Aurangzeb has been in Washington since last week to participate in spring meetings organized by the IMF and World Bank. His tour is an important one for the South Asian country as Pakistan’s ongoing nine-month, $3 billion loan program with the International Monetary Fund designed to tackle its balance-of-payments crisis, expires this month.

Aurangzeb met Martin Raiser, the World Bank’s regional vice president for South Asia, on Friday to discuss the government’s economic reforms. 

“Underlined the reform thrust of the government in the areas of energy, tax reforms and SOEs,” the finance ministry said. “Informed that government was pursuing short and long-term goals in these sectors.”

Aurangzeb said the World Bank’s focus on climate change, digitalization and human development aligns with Islamabad’s priorities, highlighting the government’s vision to realize the country’s true potential for economic growth. 
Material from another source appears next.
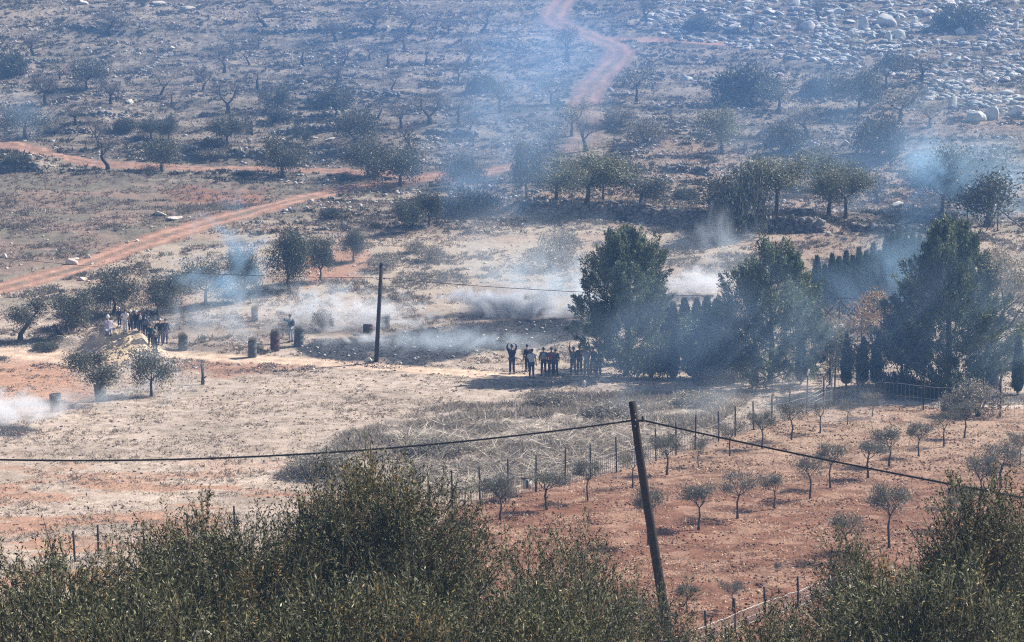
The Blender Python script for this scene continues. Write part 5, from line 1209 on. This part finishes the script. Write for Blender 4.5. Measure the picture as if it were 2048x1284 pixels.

“Agreed on the need for reforms in the agriculture sector, water management and waste-water treatment,” the ministry said. 

Aurangzeb met World Bank’s President Ajay Banga on Tuesday during which he spoke about the government’s reforms in tax and energy sectors and highlighted Pakistan’s progress on privatization of government entities. 

In an interview on Monday, the Pakistani finance minister had said Islamabad would seek a fresh three-year IMF program, adding that the government plans to continue with necessary policy reforms to rein in deficits, build up reserves and manage soaring debt servicing.

In a separate statement, the finance ministry said Aurangzeb met China’s Finance Minister Lan Fo’an on Friday. During the exchange, the Pakistani finance chief thanked his Chinese counterpart for Beijing’s regular rollovers which helped plug Pakistan’s external financing gaps. 

“Informed that Pakistan was entering into a larger and extended program with IMF and looked forward to the support of China,” the ministry said, adding that he highlighted the government’s economic reforms in various sectors during his meeting with the Chinese official.